Unfortunately, between Spanish destruction, general looting, and the fact builders were allowed to truck away the carved stone for construction right up until the 1930s, much remains unknown about this site. Nevertheless, from the top one gets a panoramic view of the entire city of Cusco.

To reach sites further up the valley we signed up for a day tour, first stop, Pisaq. This incredible site is set on a mountaintop with massive, terraced agricultural fields running halfway down one side, another fountain that taps into an underground stream, and across a narrow valley behind, a wall of holes in the rock that once housed hundreds of mummies, long since looted by the Spanish for the silver and gold items usually buried with the deceased. At the top of the mountain was the astronomer’s residence/workspace – a very important figure in the Inca hierarchy. The tour stopped in some small colonial towns for us to wander through markets, and later enjoy a buffet lunch, but the next Inca site was the almost as incredible ruins at Ollantaytambo. More terraced fields and mountaintop construction – and a view of buildings and huge carving in the mountainside across the valley.

The temple of the sun at the top features six huge carved stones arranged in a row like a wall; you can barely make out relief-carved pumas probably defaced by the Spanish. At the base of the whole site is the Temple of Water – the fountain here is fed from melting glaciers several kilometres away which our guide optimistically states “will never disappear”. We were told that it was here that the bodies processed at Qenqo were brought for final rites involving water, before being taken to Pisaq for hillside burial (about 65 km away). The city below was laid out by the Inca in the shape of a puma, and according to our guide, about 80 percent of the buildings and houses there now are built on Incan foundations.

Our last stop for the day was the colonial town of Chinchero for a visit to the old church, built on the foundation of a destroyed Inca palace, and featuring another panoramic view.
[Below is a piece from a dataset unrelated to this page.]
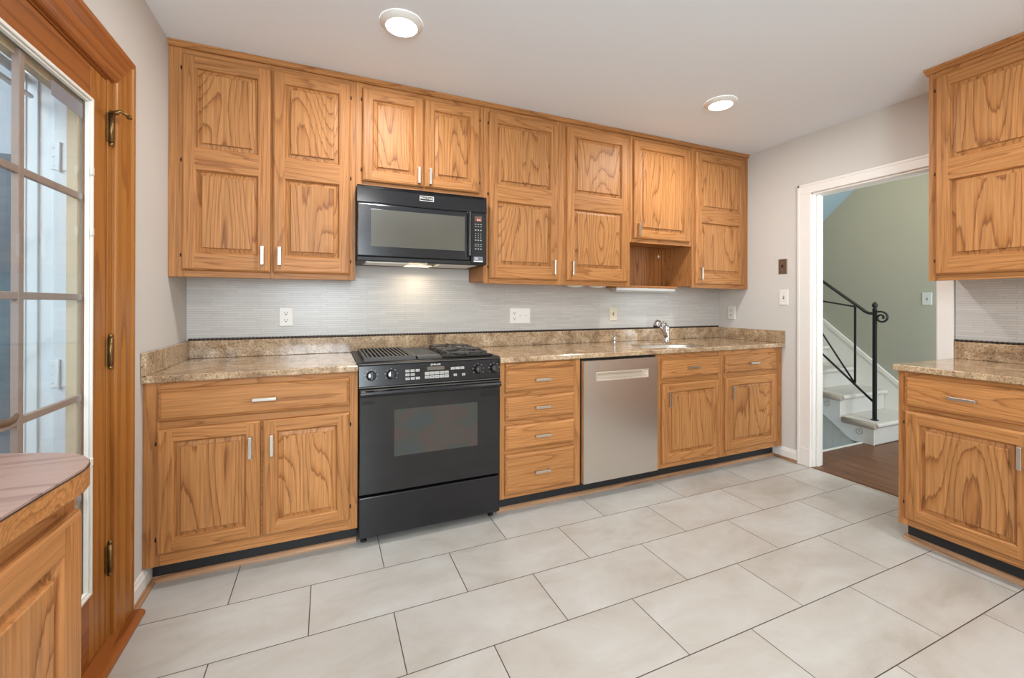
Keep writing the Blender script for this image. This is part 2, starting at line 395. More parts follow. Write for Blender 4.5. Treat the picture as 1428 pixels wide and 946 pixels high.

The palace was home to one of the last Inca rulers to resist the Spanish invasion and they made sure no sign was left here of the Inca.

The visit to Chinchero included visiting a local home/workshop for a brief demonstration of traditional wool dyeing and weaving techniques, and of course a pitch from our tour guide to buy from their vast stock of sheep and alpaca wool clothes, blankets, and stuffed llamas! These past two days involved climbing more crooked and rocky steps than we thought we might see in a lifetime – hopefully we’re hardened up and ready for Machupicchu!

A shout out to Jeremy W. today – Happy Birthday!